Der Anspruch des Klägers ergibt sich schließlich auch nicht aus der Angabe im Durchgangsarztbericht, dass eine Verletzung nach VAV Ziffer 6.4. vorliegt (Anlage K 2). Bei dem VAV handelt es sich um das Verletzungsartenverfahren, das Vorgaben für die unfallmedizinische Behandlung im stationären Heilverfahren in der gesetzlichen Unfallversicherung trifft (vgl. die Darstellung der Landesverbände der deutschen gesetzlichen Unfallversicherung im Internet unter http://www…de/…jsp“).
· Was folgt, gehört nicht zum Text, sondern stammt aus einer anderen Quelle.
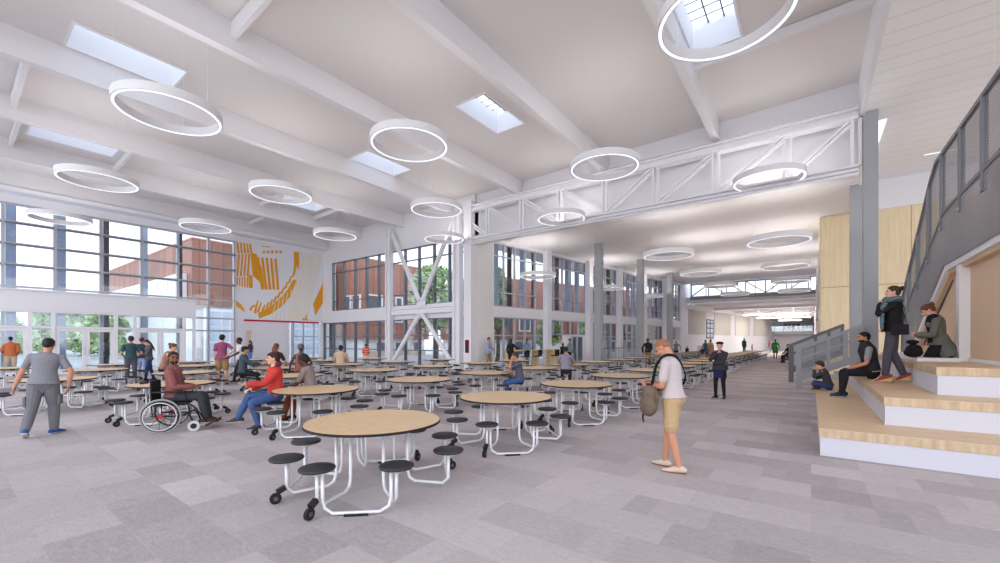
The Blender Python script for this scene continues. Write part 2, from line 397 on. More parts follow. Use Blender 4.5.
# mural wall with recess below
bm = BM(); box(bm, XL - .3, XL, 11.95, 18.5, 3.1, 9.95); box(bm, XL - .3, XL, 11.95, 12.5, 0, 3.1)
struct('wall_left', bm, WHITE, 'white wall at the left end carrying the orange mural', 'wall')
bm = BM(); box(bm, XL - .3, XL + .02, 12.5, 18.25, 3.0, 3.12); struct('trim_4', bm, RED, 'red trim along the lower edge of the mural wall', 'trim')
bm = BM(); box(bm, -32.2, -32.0, 12.0, 16.0, 0, 3.1)
box(bm, -32.0, -31.95, 13.3, 15.7, .05, 2.4)
struct('wall_recess', bm, WHITE, 'white back wall of the recess below the mural', 'wall')
bm = BM(); box(bm, -32.0, -31.95, 13.02, 13.28, 0, 2.4); struct('trim_5', bm, mat('pale_wood_strip', (236, 214, 180), .6), 'pale wood strip beside the white recess panel', 'trim')
bm = BM()
for y in (16.0, 16.75, 17.6): box(bm, XL - .2, XL - .08, y - .05, y + .05, 0, 3.0)
for z in (.08, 1.05, 1.97): box(bm, XL - .18, XL - .1, 16.0, 18.2, z - .03, z + .03)
w = new_window(bm, MULL, 'glazing at the corner below the mural')
bm = BM(); box(bm, XL - .15, XL - .13, 16.0, 18.2, 0, 3.0); obj('glass_pane', bm, GLASS, w)
bm = BM(); cyl(bm, (-31.0, 18.0, 0), .16, 3.1, 20); struct('column', bm, WHITE, 'slim white column in the corner below the mural', 'column', smooth=False)

# mural (flat painted shapes)
def mural_pt(cx, cy):
    px, py = 230 + cx / 5.93, 235 + cy / 5.93
    Y = at_x(px, XL); d = -SA * XL + CA * Y
    return (Y, CH + (HOR - py) * d / FPX)
PCNT = [0]
def poly_x(bm, pts, mi, t=.004):
    PCNT[0] += 1; t = t + .0002 * PCNT[0]
    P = [mural_pt(*p) for p in pts]
    n0 = len(bm.faces); prism(bm, P, 'x', XL + .001, XL + .001 + t)
    bm.faces.ensure_lookup_table()
    for f in list(bm.faces)[n0:]: f.material_index = mi
bm = BM()
poly_x(bm, [(172, 496), (240, 470), (310, 422), (362, 360), (396, 264), (372, 268), (345, 318), (312, 362), (265, 402), (215, 440), (166, 462)], 0)
for a in range(9):
    f = a / 8; cx, cy = 190 + 178 * f, 442 - 205 * f - 26 * math.sin(PI * f) * -1
    poly_x(bm, [(cx - 4, cy + 16), (cx + 10, cy - 26), (cx + 22, cy - 30), (cx + 12, cy + 8)], 0)
poly_x(bm, [(378, 98), (410, 103), (408, 222), (398, 176), (386, 232), (374, 228), (380, 168)], 0)
poly_x(bm, [(35, 388), (62, 408), (85, 438), (86, 458), (35, 418)], 0)
for q in ([(113, 442), (124, 420), (134, 424), (130, 452)], [(140, 462), (152, 410), (162, 385), (168, 388), (156, 466)], [(160, 455), (180, 400), (190, 402), (172, 462)], [(180, 450), (196, 428), (206, 428), (190, 450)], [(118, 432), (140, 412), (150, 420), (128, 440)]): poly_x(bm, q, 0)
for k in range(5):
    x = 38 + 19 * k; poly_x(bm, [(x, 40 + 3 * k), (x + 11, 41 + 3 * k), (x + 20, 108), (x + 7, 110)], 0)
for k in range(4):
    x = 38 + 20 * k; poly_x(bm, [(x + 10, 114), (x + 22, 112), (x + 12, 245), (x, 245)], 0)
for k in range(5):
    x = 38 + 15 * k; poly_x(bm, [(x, 250), (x + 9, 250), (x + 8, 298 + 4 * k), (x, 296 + 4 * k)], 0)
poly_x(bm, [(108, 235), (134, 240), (134, 316), (110, 312)], 0)
poly_x(bm, [(120, 104), (156, 112), (190, 200), (206, 322), (176, 280), (134, 240)], 0)
for k in range(5):
    x = 168 + 26 * k; poly_x(bm, [(x - 10, 134 + 2 * k), (x + 4, 130 + 2 * k), (x + 32 - 3 * k, 326), (x + 16 - 3 * k, 322)], 0)
for k in range(5): poly_x(bm, [(194 + 25 * k, 92), (208 + 25 * k, 94), (206 + 25 * k, 110), (194 + 25 * k, 108)], 0)
poly_x(bm, [(188, 64), (240, 69), (238, 74), (188, 70)], 0)
poly_x(bm, [(550, 285), (550, 402), (505, 478), (492, 410)], 0)
poly_x(bm, [(455, 470), (463, 508), (425, 505)], 0)
for k in range(8):
    x = 424 + 16 * k; xb = x - 74 - 14 * k * .1; ty = 106 + 1.2 * k
    q = [(x, ty), (x + 6, ty), (xb + 6, 500), (xb, 500)]
    if x > 540:
        f = (x - 545) / 78; q = [(548, ty + 390 * f), (548, ty + 390 * f + 34), (xb + 6, 500), (xb, 500)]
    poly_x(bm, q, 1)
for k in range(7):
    x = 250 + 24 * k; poly_x(bm, [(x + 16, 410 - 22 * k), (x + 21, 407 - 22 * k), (x + 1, 497), (x - 4, 497)] if k < 5 else [(x + 22, 330 - 60 * (k - 5)), (x + 27, 325 - 60 * (k - 5)), (x + 1, 498), (x - 4, 498)], 1)
tag(obj('wall_mural', bm, [ORANGE, mat('mural_pale_orange', (240, 224, 192), .6)]), 'orange striped mural with a large broken ring painted on the white end wall', 'mural')

# ---- back wall
bm = BM(); box(bm, XL - .3, -15.4, YB, YB + .35, 7.68, 10.1); box(bm, XL - .3, -29.95, YB, YB + .35, 3.05, 7.68); box(bm, -29.95, -15.6, YB, YB + .35, 3.05, 3.95)
struct('wall_back', bm, WHITE, 'white back wall with upper and lower window bands', 'wall')
BX = [-29.92, -28.46, -27.05, -25.65, -24.27, -22.9, -21.5, -20.16, -18.8, -17.5, -15.9]
for z0, z1, hz in ((3.95, 7.68, (4.68, 6.88)), (0, 3.05, (1.03, 1.97))):
    for x0, x1 in zip(BX if z0 else [-31.2] + BX, BX[1:] if z0 else BX):
        bm = BM(); box(bm, x0 - .05, x0 + .05, YB + .05, YB + .25, z0, z1)
        for z in hz: box(bm, x0 + .05, x1 - .05, YB + .1, YB + .22, z - .035, z + .035)
        box(bm, x0 + .05, x1 - .05, YB + .1, YB + .22, z0, z0 + .06); box(bm, x0 + .05, x1 - .05, YB + .1, YB + .22, z1 - .06, z1)
        w = new_window(bm, MULLD, 'tall grey mullioned window bay in the back wall')
        bm = BM(); box(bm, x0 + .05, x1 - .05, YB + .15, YB + .17, z0, z1); obj('glass_pane', bm, GLASS, w)
# truss columns with cross brace
bm = BM()
for s in (-1, 1): box(bm, -22.95 if s < 0 else -22.55, -22.85 if s < 0 else -22.45, 17.9, 18.2, 0, 9.1)
box(bm, -22.85, -22.55, 18.02, 18.08, 0, 9.1); box(bm, -23.0, -22.4, 17.85, 18.25, 0, .04)
struct('column', bm, STEELW, 'white wide flange steel column at the left of the cross brace', 'column')
bm = BM(); box(bm, -16.75, -16.6, 17.85, 18.2, 0, 9.1); box(bm, -16.35, -16.2, 17.85, 18.2, 0, 9.1); box(bm, -16.6, -16.35, 17.98, 18.08, 0, 9.1); box(bm, -16.8, -16.15, 17.8, 18.25, 0, .04)
struct('column', bm, STEELW, 'white wide flange steel column at the left end of the truss', 'column')
br = empty('cross_brace', (-19.6, 18.05, 0)); tag(br, 'white tubular steel cross brace in front of the back wall windows', 'brace')
def rel(p, o): return tuple(a - b for a, b in zip(p, o.location))
def brace(name, p, q, r):
    bm = BM(); tube(bm, [rel(p, br), rel(q, br)], r, 14); obj(name, bm, STEELW, br, False)
brace('diagonal_tube', (-22.28, 18.05, 8.6), (-19.75, 18.05, 4.15), .14); brace('diagonal_tube', (-16.92, 18.05, 8.6), (-19.45, 18.05, 4.15), .14)
brace('diagonal_tube', (-22.26, 18.05, .3), (-19.75, 18.05, 3.3), .14); brace('diagonal_tube', (-16.94, 18.05, .3), (-19.45, 18.05, 3.3), .14)
bm = BM(); obox(bm, rel((-22.38, 18.05, 3.72), br), rel((-16.82, 18.05, 3.72), br), .22, .1); obox(bm, rel((-22.38, 18.05, 3.5), br), rel((-16.82, 18.05, 3.5), br), .16, .3); obj('cross_beam', bm, STEELW, br)
for x0, x1, z0, z1 in ((-.38, .38, 3.86, 4.35), (-.38, .38, 3.12, 3.36), (-2.80, -2.55, 8.35, 8.85), (2.55, 2.80, 8.35, 8.85)):
    bm = BM(); box(bm, x0, x1, -.02, .02, z0, z1); obj('gusset_plate', bm, STEELW, br)
# pilaster at corner with cabinet
bm = BM(); box(bm, -15.95, -15.4, 17.95, 18.6, 0, 9.6); struct('column', bm, WHITE, 'white clad corner pier between back wall and corridor', 'column')
cb = empty('extinguisher_cabinet', (-15.68, 17.95, .95)); tag(cb, 'dark fire extinguisher cabinet set in the white corner pier', 'cabinet')
bm = BM(); box(bm, -.14, .14, -.03, -.002, 0, .75); obj('frame', bm, RED, cb)
bm = BM(); box(bm, -.115, .115, -.04, -.03, .03, .72); obj('door', bm, BLACK, cb)
# roof truss
tr = empty('roof_truss', (-7, 18.2, 0)); tag(tr, 'long white steel roof truss spanning the hall in front of the corridor', 'truss')
for nm, z0, z1 in (('bottom_chord', 7.10, 7.46), ('top_chord', 8.98, 9.34)):
    bm = BM(); a, b = -16.7 + 7, 1.25 + 7
    box(bm, a, b, -.2, .2, z0, z0 + .08); box(bm, a, b, -.2, .2, z1 - .08, z1); box(bm, a, b, -.05, .05, z0 + .08, z1 - .08)
    if nm == 'bottom_chord': box(bm, a, b, -.28, -.2, z0 + .1, z0 + .16)
    obj(nm, bm, STEELW, tr)
TV = [-16.55, -14.35, -12.1, -9.87, -7.57, -5.3, -3.0, -.68, 1.2]
for x in TV[1:]:
    bm = BM()
    for s in (-1, 1): box(bm, x + 7 + s * .1 - .045, x + 7 + s * .1 + .045, -.09, .09, 7.44, 9.0)
    obj('vertical_strut', bm, STEELW, tr)
for i, (a, b) in enumerate(zip(TV, TV[1:])):
    bm = BM(); up = i >= 4; a, b = a + 7, b + 7
    for dz in (-.09, .09):
        obox(bm, (a + .12, 0, (7.5 if up else 8.95) + dz), (b - .12, 0, (8.95 if up else 7.5) + dz), .12, .09)
    obj('diagonal_strut', bm, STEELW, tr)
bm = BM(); box(bm, at_y(862, 18.5), at_y(878.5, 18.0), 18.0, 18.5, 0, 9.1); struct('column', bm, GREYCOL, 'tall grey square column at the right end of the truss', 'column')
bm = BM(); box(bm, at_y(849.5, 21.9), at_y(864, 21.4), 21.4, 21.9, 0, 7.75); struct('column', bm, GREYCOL, 'grey square column behind the truss column', 'column')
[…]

Hiervon ist die Frage der Leistung aus der privaten Unfallversicherung zu unterscheiden; maßgeblich sind insoweit die vertraglichen Vereinbarungen unter Berücksichtigung der Regelungen des VVG.
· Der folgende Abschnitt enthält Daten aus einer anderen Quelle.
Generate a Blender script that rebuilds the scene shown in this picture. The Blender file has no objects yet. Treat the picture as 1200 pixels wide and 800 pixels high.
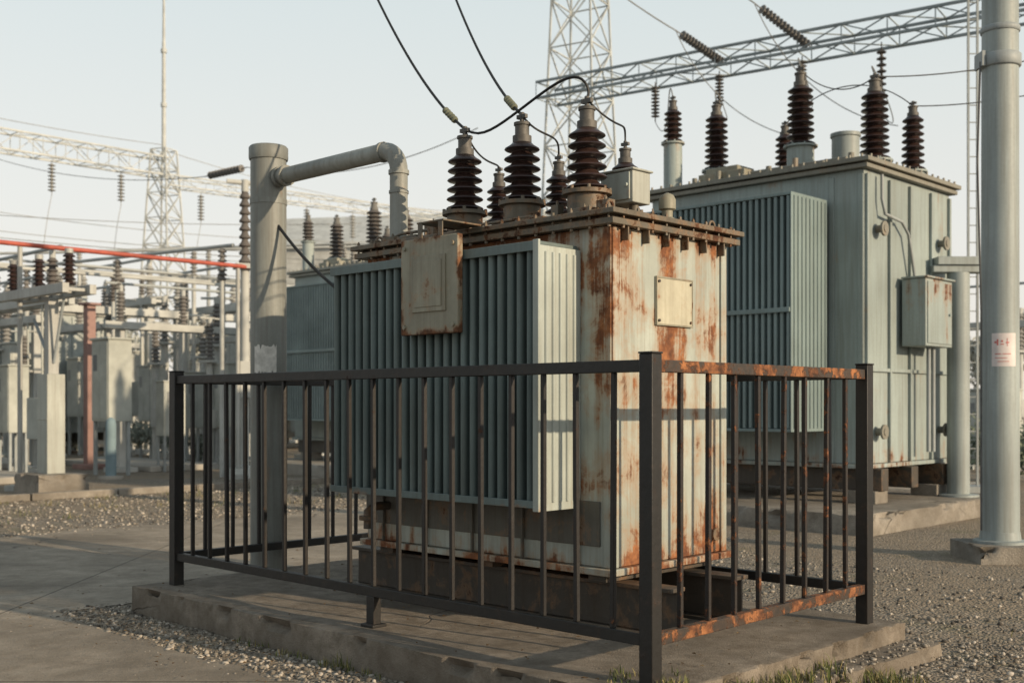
import bpy, math, random
import numpy as np
from mathutils import Vector, Matrix, noise
random.seed(7); np.random.seed(7)
scene = bpy.context.scene
COL = scene.collection
ROT = math.radians(-44)
CR, SR = math.cos(ROT), math.sin(ROT)

# ------------------------------------------------------------------ mesh builder
class MB:
    def __init__(s):
        s.v=[]; s.f=[]; s.m=[]; s.s=[]
    def add(s, vs, fs, mi=0, sm=False):
        o=len(s.v); s.v.extend([tuple(p) for p in vs])
        for f in fs:
            s.f.append(tuple(i+o for i in f)); s.m.append(mi); s.s.append(sm)
    def bx(s,x0,x1,y0,y1,z0,z1,mi=0):
        vs=[Vector((x,y,z)) for z in (z0,z1) for y in (y0,y1) for x in (x0,x1)]
        s.add(vs,[(0,2,3,1),(4,5,7,6),(0,1,5,4),(2,6,7,3),(0,4,6,2),(1,3,7,5)],mi)
    def cyl(s,p0,p1,r0,r1=None,n=12,mi=0,caps=True,sm=True):
        p0=Vector(p0);p1=Vector(p1)
        if r1 is None:r1=r0
        d=(p1-p0); 
        if d.length<1e-6:return
        d.normalize()
        a=Vector((0,0,1)) if abs(d.z)<.9 else Vector((1,0,0))
        u=d.cross(a).normalized(); w=d.cross(u)
        vs=[];off=math.pi/n
        for p,r in((p0,r0),(p1,r1)):
            for i in range(n):
                t=2*math.pi*i/n+off
                vs.append(p+u*math.cos(t)*r+w*math.sin(t)*r)
        fs=[(i,(i+1)%n,n+(i+1)%n,n+i) for i in range(n)]
        fs=[tuple(reversed(f)) for f in fs]
        s.add(vs,fs,mi,sm and n>5)
        if caps:
            s.add(vs[:n],[tuple(range(n))],mi); s.add(vs[n:],[tuple(reversed(range(n)))],mi)
    def lathe(s,o,prof,n=24,mi=0,sm=True,axis=None):
        o=Vector(o)
        if axis is None: u,w,d=Vector((1,0,0)),Vector((0,1,0)),Vector((0,0,1))
        else:
            d=Vector(axis).normalized(); a=Vector((0,0,1)) if abs(d.z)<.9 else Vector((1,0,0))
            u=a.cross(d).normalized(); w=d.cross(u)
        vs=[];fs=[]
        for r,z in prof:
            for i in range(n):
                t=2*math.pi*i/n
                vs.append(o+u*math.cos(t)*r+w*math.sin(t)*r+d*z)
        for j in range(len(prof)-1):
            for i in range(n):
                k=(i+1)%n
                fs.append((j*n+i,j*n+k,(j+1)*n+k,(j+1)*n+i))
        fs.append(tuple(reversed(range(n)))); L=(len(prof)-1)*n
        fs.append(tuple(L+i for i in range(n)))
        s.add(vs,fs,mi,sm)
    def tube(s,pts,r,n=8,mi=0):
        pts=[Vector(p) for p in pts]; vs=[];fs=[]
        up=Vector((0,0,1)); pu=None
        for i,p in enumerate(pts):
            d=(pts[min(i+1,len(pts)-1)]-pts[max(i-1,0)]).normalized()
            if pu is None:
                a=up if abs(d.z)<.9 else Vector((1,0,0)); pu=d.cross(a).normalized()
            else:
                pu=(pu-d*pu.dot(d)).normalized()
            w=d.cross(pu)
            for k in range(n):
                t=2*math.pi*k/n; vs.append(p+pu*math.cos(t)*r+w*math.sin(t)*r)
        for j in range(len(pts)-1):
            for k in range(n):
                q=(k+1)%n
                fs.append((j*n+q,j*n+k,(j+1)*n+k,(j+1)*n+q))
        L=(len(pts)-1)*n
        fs.append(tuple(range(n))); fs.append(tuple(L+n-1-i for i in range(n)))
        s.add(vs,fs,mi,True)
    def obj(s,name,mats,parent=None,loc=(0,0,0),rotz=0,bevel=0,label=None,category=None,group=None,kind=None,seg=2):
        me=bpy.data.meshes.new(name); me.from_pydata(s.v,[],s.f)
        if not isinstance(mats,(list,tuple)):mats=[mats]
        for m in mats: me.materials.append(m)
        me.polygons.foreach_set('material_index',s.m); me.polygons.foreach_set('use_smooth',s.s)
        me.update()
        try: me.set_sharp_from_angle(angle=math.radians(50))
        except Exception: pass
        ob=bpy.data.objects.new(name,me); COL.objects.link(ob)
        ob.location=loc; ob.rotation_euler=(0,0,rotz)
        if parent: ob.parent=parent
        if bevel:
            b=ob.modifiers.new('bevel','BEVEL'); b.width=bevel; b.segments=seg; b.limit_method='ANGLE'; b.angle_limit=math.radians(40)
        for k,val in(('label',label),('category',category),('group',group),('kind',kind)):
            if val: ob[k]=val
        return ob

def thing(name,loc,rotz,label,category,group=None):
    e=bpy.data.objects.new(name,None); COL.objects.link(e); e.location=loc; e.rotation_euler=(0,0,rotz)
    e.empty_display_size=.2
    e['label']=label; e['category']=category
    if group: e['group']=group
    return e
def kids(o): return [c for c in bpy.data.objects if c.parent==o]
def copy_thing(root,loc,rotz=None,scale=None,label=None,top=True):
    n=root.copy(); COL.objects.link(n)
    if top:
        n.location=loc
        if rotz is not None:n.rotation_euler=(0,0,rotz)
        if scale is not None:n.scale=(scale,)*3 if not isinstance(scale,tuple) else scale
        if label:n['label']=label
    for c in kids(root):
        if c.parent==root:
            k=copy_thing(c,None,top=False); k.parent=n
    return n
def A(x,y,z=0): # local frame of the main transformer -> world
    return Vector((.67+CR*x-SR*y, 5.53+SR*x+CR*y, z))
def I(ix,iy=None,Y=None,z=None):
    if Y is None: Y=1339*(1.55-z)/(iy-475)
    X=(ix-600)/1339*Y
    if z is None: z=1.55+(475-iy)*Y/1339
    return Vector((X,Y,z))

# ------------------------------------------------------------------ materials
BASE={}
def newmat(name):
    m=bpy.data.materials.new(name); m.use_nodes=True
    nt=m.node_tree; nt.nodes.clear()
    out=nt.nodes.new('ShaderNodeOutputMaterial'); b=nt.nodes.new('ShaderNodeBsdfPrincipled')
    nt.links.new(b.outputs[0],out.inputs[0])
    return m,nt,b
class N:
    def __init__(s,nt): s.nt=nt
    def n(s,t,**k):
        x=s.nt.nodes.new(t)
        for a,b in k.items(): setattr(x,a,b)
        return x
    def l(s,a,b): s.nt.links.new(a,b)
    def math(s,op,a,b=None,clamp=False):
        x=s.n('ShaderNodeMath',operation=op,use_clamp=clamp)
        for i,q in enumerate((a,b)):
            if q is None: continue
            if isinstance(q,(int,float)): x.inputs[i].default_value=q
            else: s.l(q,x.inputs[i])
        return x.outputs[0]
    def noise(s,vec,scale,detail=4,rough=.6,dist=0):
        x=s.n('ShaderNodeTexNoise'); x.inputs['Scale'].default_value=scale; x.inputs['Detail'].default_value=detail
        x.inputs['Roughness'].default_value=rough; x.inputs['Distortion'].default_value=dist
        s.l(vec,x.inputs['Vector']); return x.outputs[0]
    def ramp(s,fac,stops,interp='LINEAR'):
        x=s.n('ShaderNodeValToRGB'); cr=x.color_ramp; cr.interpolation=interp
        while len(cr.elements)<len(stops): cr.elements.new(.5)
        for e,(p,c) in zip(cr.elements,stops):
            e.position=p; e.color=(c,c,c,1) if isinstance(c,(int,float)) else (*c,1)
        s.l(fac,x.inputs[0]); return x.outputs[0]
    def mix(s,fac,a,b,mode='MIX'):
        x=s.n('ShaderNodeMix',data_type='RGBA',blend_type=mode)
        for i,q in((0,fac),(6,a),(7,b)):
            if isinstance(q,(int,float)): x.inputs[i].default_value=q
            elif isinstance(q,tuple): x.inputs[i].default_value=(*q,1)
            else: s.l(q,x.inputs[i])
        return x.outputs[2]
    def mapv(s,vec,sc,loc=None):
        x=s.n('ShaderNodeMapping'); x.inputs['Scale'].default_value=sc
        if loc: x.inputs['Location'].default_value=loc
        s.l(vec,x.inputs[0]); return x.outputs[0]

def paint(name,base,rust=.3,rscale=2.5,streak=.5,rough=.55,metal=0.,bump=.25,edges=(),spots=(),dirt=.35,rustdark=False,spec=.4,halo_k=.45,rc=None,soft=.03,halo_w=.13,halo_c=(.28,.15,.07)):
    """weathered painted steel: base paint, grime streaks, rust patches"""
    m,nt,b=newmat(name); g=N(nt); BASE[name]=base
    tc=g.n('ShaderNodeTexCoord').outputs['Object']
    oi=g.n('ShaderNodeObjectInfo').outputs['Random']
    off=g.n('ShaderNodeVectorMath',operation='ADD'); g.l(tc,off.inputs[0])
    cmb=g.n('ShaderNodeCombineXYZ'); r10=g.math('MULTIPLY',oi,23.); g.l(r10,cmb.inputs[0]); g.l(r10,cmb.inputs[2]); g.l(cmb.outputs[0],off.inputs[1])
    v=off.outputs[0]
    n1=g.noise(v,rscale,7,.68,.3); n2=g.noise(v,rscale*.35,3,.6); n3=g.noise(v,30,4,.6)
    st=g.noise(g.mapv(v,(9,9,.55)),1.2,4,.7)
    st2=g.noise(g.mapv(v,(28,28,1.2)),1.,2,.6)
    c0=tuple(x*.76 for x in base); c1=tuple(min(1,x*1.16) for x in base)
    col=g.mix(g.ramp(n2,[(.3,0.),(.7,1.)]),c0,c1)
    col=g.mix(g.ramp(n3,[(.35,0.),(.75,.22)]),col,tuple(x*.6 for x in base))
    grime=g.ramp(g.math('ADD',g.math('MULTIPLY',st,.6),g.math('MULTIPLY',st2,.4)),[(.43,0.),(.68,1.)])
    col=g.mix(g.math('MULTIPLY',grime,dirt),col,(base[0]*.35+.02,base[1]*.3+.012,base[2]*.25+.006))
    s=g.math('ADD',n1,g.math('MULTIPLY',g.math('SUBTRACT',st,.5),streak))
    sep=g.n('ShaderNodeSeparateXYZ'); g.l(tc,sep.inputs[0])
    def fall(ax,cen,w):
        d=g.math('ABSOLUTE',g.math('SUBTRACT',sep.outputs[ax],cen))
        return g.math('SUBTRACT',1.,g.math('DIVIDE',d,w),clamp=True)
    for ax,cen,w,gain in edges:
        s=g.math('ADD',s,g.math('MULTIPLY',fall(ax,cen,w),gain))
    for (a0,c0_,w0,a1,c1_,w1,gain) in spots:
        e=g.math('MULTIPLY',fall(a0,c0_,w0),fall(a1,c1_,w1))
        s=g.math('ADD',s,g.math('MULTIPLY',e,gain))
    t=.86-.45*rust
    mask=g.ramp(s,[(max(0,t-soft),0.),(min(1,t+soft),1.)])
    halo=g.ramp(s,[(max(0,t-halo_w),0.),(t,halo_k)])
    if rc is None:
        if rustdark: rc=[(.3,(.010,.008,.007)),(.55,(.028,.015,.010)),(.75,(.065,.030,.016))]
        else: rc=[(.28,(.025,.013,.009)),(.5,(.10,.038,.018)),(.72,(.24,.09,.035))]
    rcol=g.ramp(g.noise(v,11,6,.7),rc)
    col=g.mix(halo,col,halo_c if not rustdark else (.035,.022,.016))
    col=g.mix(mask,col,rcol)
    g.l(col,b.inputs['Base Color'])
    g.l(g.math('ADD',g.math('MULTIPLY',mask,.9-rough),g.math('ADD',rough-.08,g.math('MULTIPLY',n3,.16))),b.inputs['Roughness'])
    b.inputs['Metallic'].default_value=metal; b.inputs['Specular IOR Level'].default_value=spec
    bp=g.n('ShaderNodeBump'); bp.inputs['Strength'].default_value=bump; bp.inputs['Distance'].default_value=.01
    h=g.math('ADD',g.math('MULTIPLY',n3,.35),g.math('MULTIPLY',mask,.6))
    g.l(h,bp.inputs['Height']); g.l(bp.outputs[0],b.inputs['Normal'])
    return m

def simple(name,base,rough=.6,metal=0.,var=.25,scale=6.,bump=.1,spec=.4,coat=0,d=5):
    m,nt,b=newmat(name); g=N(nt); BASE[name]=base
    tc=g.n('ShaderNodeTexCoord').outputs['Object']
    n1=g.noise(tc,scale,d,.65)
    col=g.mix(g.ramp(n1,[(.3,0.),(.72,1.)]),tuple(x*(1-var) for x in base),tuple(min(1,x*(1+var)) for x in base))
    g.l(col,b.inputs['Base Color'])
    b.inputs['Roughness'].default_value=rough
    b.inputs['Metallic'].default_value=metal; b.inputs['Specular IOR Level'].default_value=spec
    b.inputs['Coat Weight'].default_value=coat
    if bump:
        n2=g.noise(tc,scale*7,3,.6)
        bp=g.n('ShaderNodeBump'); bp.inputs['Strength'].default_value=bump; bp.inputs['Distance'].default_value=.01
        g.l(n2,bp.inputs['Height']); g.l(bp.outputs[0],b.inputs['Normal'])
    return m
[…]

Nachdem nach Auffassung des Einzelrichters keine bedingungsgemäße schwere Mehrfachverletzung vorliegt, kann dahingestellt bleiben, ob der Anspruch auf Sofortleistung rechtzeitig geltend gemacht worden ist oder nicht.
Der Kläger hat die Kosten des Rechtsstreits zu tragen, weil er unterlegen ist, § 91 Abs. 1 S. 1 ZPO.
Der Ausspruch über die vorläufige Vollstreckbarkeit folgt aus § 709 S. 1, 2 ZPO.
Der Streitwert folgt der geltend gemachten Hauptforderung.